Retype the data below without altering anything.

>>

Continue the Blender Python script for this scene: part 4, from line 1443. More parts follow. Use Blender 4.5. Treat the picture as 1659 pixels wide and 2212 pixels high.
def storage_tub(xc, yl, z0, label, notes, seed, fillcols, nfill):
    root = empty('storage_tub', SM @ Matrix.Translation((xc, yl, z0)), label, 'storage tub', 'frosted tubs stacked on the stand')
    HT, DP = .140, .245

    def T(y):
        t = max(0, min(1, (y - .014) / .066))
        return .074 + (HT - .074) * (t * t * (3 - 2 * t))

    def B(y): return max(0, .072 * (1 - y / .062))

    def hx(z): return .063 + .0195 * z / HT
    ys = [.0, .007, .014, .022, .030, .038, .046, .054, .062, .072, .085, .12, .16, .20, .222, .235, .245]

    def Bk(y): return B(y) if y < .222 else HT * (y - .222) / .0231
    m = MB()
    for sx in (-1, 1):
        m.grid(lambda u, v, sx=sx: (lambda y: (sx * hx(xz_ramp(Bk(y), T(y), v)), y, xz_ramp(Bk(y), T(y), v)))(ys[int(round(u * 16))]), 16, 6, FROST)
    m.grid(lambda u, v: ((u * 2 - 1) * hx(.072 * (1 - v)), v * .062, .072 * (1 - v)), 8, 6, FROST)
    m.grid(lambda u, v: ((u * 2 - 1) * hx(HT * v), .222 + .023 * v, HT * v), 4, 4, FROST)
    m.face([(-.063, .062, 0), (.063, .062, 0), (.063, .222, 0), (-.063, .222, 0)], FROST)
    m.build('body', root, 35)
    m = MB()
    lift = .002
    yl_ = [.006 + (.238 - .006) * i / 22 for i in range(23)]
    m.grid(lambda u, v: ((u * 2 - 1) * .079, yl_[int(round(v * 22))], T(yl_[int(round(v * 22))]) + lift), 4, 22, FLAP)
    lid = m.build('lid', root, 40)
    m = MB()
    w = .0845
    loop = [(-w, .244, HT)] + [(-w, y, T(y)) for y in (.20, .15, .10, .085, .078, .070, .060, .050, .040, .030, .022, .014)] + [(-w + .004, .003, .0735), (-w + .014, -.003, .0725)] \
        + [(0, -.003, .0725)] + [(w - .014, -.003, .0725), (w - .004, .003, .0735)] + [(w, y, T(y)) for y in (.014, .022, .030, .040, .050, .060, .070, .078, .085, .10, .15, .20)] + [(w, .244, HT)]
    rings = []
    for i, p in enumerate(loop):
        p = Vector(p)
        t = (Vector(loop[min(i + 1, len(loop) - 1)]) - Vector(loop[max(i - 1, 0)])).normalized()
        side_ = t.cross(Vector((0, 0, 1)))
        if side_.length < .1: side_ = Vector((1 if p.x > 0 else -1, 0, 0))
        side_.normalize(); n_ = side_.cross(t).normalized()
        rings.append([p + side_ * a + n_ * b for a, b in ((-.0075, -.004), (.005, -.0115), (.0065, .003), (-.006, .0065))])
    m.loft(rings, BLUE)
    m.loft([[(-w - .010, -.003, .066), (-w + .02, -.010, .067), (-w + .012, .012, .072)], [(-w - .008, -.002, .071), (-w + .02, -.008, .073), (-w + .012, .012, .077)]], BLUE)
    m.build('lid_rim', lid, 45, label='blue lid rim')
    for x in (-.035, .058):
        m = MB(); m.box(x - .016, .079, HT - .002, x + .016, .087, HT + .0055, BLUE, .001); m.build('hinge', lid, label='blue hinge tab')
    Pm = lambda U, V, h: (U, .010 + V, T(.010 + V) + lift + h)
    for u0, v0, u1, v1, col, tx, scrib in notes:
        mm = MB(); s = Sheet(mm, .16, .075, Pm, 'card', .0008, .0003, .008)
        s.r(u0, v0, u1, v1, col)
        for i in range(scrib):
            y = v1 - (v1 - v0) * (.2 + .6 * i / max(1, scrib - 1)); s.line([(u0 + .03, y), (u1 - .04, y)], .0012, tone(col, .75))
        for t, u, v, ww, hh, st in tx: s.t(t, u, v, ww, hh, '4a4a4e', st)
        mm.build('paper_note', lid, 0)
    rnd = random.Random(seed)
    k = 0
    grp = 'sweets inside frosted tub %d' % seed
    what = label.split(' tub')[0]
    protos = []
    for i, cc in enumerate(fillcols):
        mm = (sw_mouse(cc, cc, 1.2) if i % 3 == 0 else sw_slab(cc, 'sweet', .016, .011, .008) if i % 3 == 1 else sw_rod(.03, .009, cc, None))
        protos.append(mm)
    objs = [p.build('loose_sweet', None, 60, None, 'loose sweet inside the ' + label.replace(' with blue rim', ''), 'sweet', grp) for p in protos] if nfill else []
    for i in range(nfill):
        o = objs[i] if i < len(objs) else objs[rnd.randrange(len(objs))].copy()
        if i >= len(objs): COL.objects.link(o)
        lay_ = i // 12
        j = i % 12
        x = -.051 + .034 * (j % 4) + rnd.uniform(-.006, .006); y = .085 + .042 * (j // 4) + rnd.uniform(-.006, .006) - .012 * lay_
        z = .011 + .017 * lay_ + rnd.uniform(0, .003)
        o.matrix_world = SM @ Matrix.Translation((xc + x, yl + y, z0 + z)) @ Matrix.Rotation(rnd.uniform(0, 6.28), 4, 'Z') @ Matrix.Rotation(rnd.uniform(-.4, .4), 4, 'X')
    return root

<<

_EXERCISE ANSWER_.
Continue the Blender Python script for this scene: part 4, from line 1443. More parts follow. Use Blender 4.5. Treat the picture as 1659 pixels wide and 2212 pixels high.
def storage_tub(xc, yl, z0, label, notes, seed, fillcols, nfill):
    root = empty('storage_tub', SM @ Matrix.Translation((xc, yl, z0)), label, 'storage tub', 'frosted tubs stacked on the stand')
    HT, DP = .140, .245

    def T(y):
        t = max(0, min(1, (y - .014) / .066))
        return .074 + (HT - .074) * (t * t * (3 - 2 * t))

    def B(y): return max(0, .072 * (1 - y / .062))

    def hx(z): return .063 + .0195 * z / HT
    ys = [.0, .007, .014, .022, .030, .038, .046, .054, .062, .072, .085, .12, .16, .20, .222, .235, .245]

    def Bk(y): return B(y) if y < .222 else HT * (y - .222) / .0231
    m = MB()
    for sx in (-1, 1):
        m.grid(lambda u, v, sx=sx: (lambda y: (sx * hx(xz_ramp(Bk(y), T(y), v)), y, xz_ramp(Bk(y), T(y), v)))(ys[int(round(u * 16))]), 16, 6, FROST)
    m.grid(lambda u, v: ((u * 2 - 1) * hx(.072 * (1 - v)), v * .062, .072 * (1 - v)), 8, 6, FROST)
    m.grid(lambda u, v: ((u * 2 - 1) * hx(HT * v), .222 + .023 * v, HT * v), 4, 4, FROST)
    m.face([(-.063, .062, 0), (.063, .062, 0), (.063, .222, 0), (-.063, .222, 0)], FROST)
    m.build('body', root, 35)
    m = MB()
    lift = .002
    yl_ = [.006 + (.238 - .006) * i / 22 for i in range(23)]
    m.grid(lambda u, v: ((u * 2 - 1) * .079, yl_[int(round(v * 22))], T(yl_[int(round(v * 22))]) + lift), 4, 22, FLAP)
    lid = m.build('lid', root, 40)
    m = MB()
    w = .0845
    loop = [(-w, .244, HT)] + [(-w, y, T(y)) for y in (.20, .15, .10, .085, .078, .070, .060, .050, .040, .030, .022, .014)] + [(-w + .004, .003, .0735), (-w + .014, -.003, .0725)] \
        + [(0, -.003, .0725)] + [(w - .014, -.003, .0725), (w - .004, .003, .0735)] + [(w, y, T(y)) for y in (.014, .022, .030, .040, .050, .060, .070, .078, .085, .10, .15, .20)] + [(w, .244, HT)]
    rings = []
    for i, p in enumerate(loop):
        p = Vector(p)
        t = (Vector(loop[min(i + 1, len(loop) - 1)]) - Vector(loop[max(i - 1, 0)])).normalized()
        side_ = t.cross(Vector((0, 0, 1)))
        if side_.length < .1: side_ = Vector((1 if p.x > 0 else -1, 0, 0))
        side_.normalize(); n_ = side_.cross(t).normalized()
        rings.append([p + side_ * a + n_ * b for a, b in ((-.0075, -.004), (.005, -.0115), (.0065, .003), (-.006, .0065))])
    m.loft(rings, BLUE)
    m.loft([[(-w - .010, -.003, .066), (-w + .02, -.010, .067), (-w + .012, .012, .072)], [(-w - .008, -.002, .071), (-w + .02, -.008, .073), (-w + .012, .012, .077)]], BLUE)
    m.build('lid_rim', lid, 45, label='blue lid rim')
    for x in (-.035, .058):
        m = MB(); m.box(x - .016, .079, HT - .002, x + .016, .087, HT + .0055, BLUE, .001); m.build('hinge', lid, label='blue hinge tab')
    Pm = lambda U, V, h: (U, .010 + V, T(.010 + V) + lift + h)
    for u0, v0, u1, v1, col, tx, scrib in notes:
        mm = MB(); s = Sheet(mm, .16, .075, Pm, 'card', .0008, .0003, .008)
        s.r(u0, v0, u1, v1, col)
        for i in range(scrib):
            y = v1 - (v1 - v0) * (.2 + .6 * i / max(1, scrib - 1)); s.line([(u0 + .03, y), (u1 - .04, y)], .0012, tone(col, .75))
        for t, u, v, ww, hh, st in tx: s.t(t, u, v, ww, hh, '4a4a4e', st)
        mm.build('paper_note', lid, 0)
    rnd = random.Random(seed)
    k = 0
    grp = 'sweets inside frosted tub %d' % seed
    what = label.split(' tub')[0]
    protos = []
    for i, cc in enumerate(fillcols):
        mm = (sw_mouse(cc, cc, 1.2) if i % 3 == 0 else sw_slab(cc, 'sweet', .016, .011, .008) if i % 3 == 1 else sw_rod(.03, .009, cc, None))
        protos.append(mm)
    objs = [p.build('loose_sweet', None, 60, None, 'loose sweet inside the ' + label.replace(' with blue rim', ''), 'sweet', grp) for p in protos] if nfill else []
    for i in range(nfill):
        o = objs[i] if i < len(objs) else objs[rnd.randrange(len(objs))].copy()
        if i >= len(objs): COL.objects.link(o)
        lay_ = i // 12
        j = i % 12
        x = -.051 + .034 * (j % 4) + rnd.uniform(-.006, .006); y = .085 + .042 * (j // 4) + rnd.uniform(-.006, .006) - .012 * lay_
        z = .011 + .017 * lay_ + rnd.uniform(0, .003)
        o.matrix_world = SM @ Matrix.Translation((xc + x, yl + y, z0 + z)) @ Matrix.Rotation(rnd.uniform(0, 6.28), 4, 'Z') @ Matrix.Rotation(rnd.uniform(-.4, .4), 4, 'X')
    return root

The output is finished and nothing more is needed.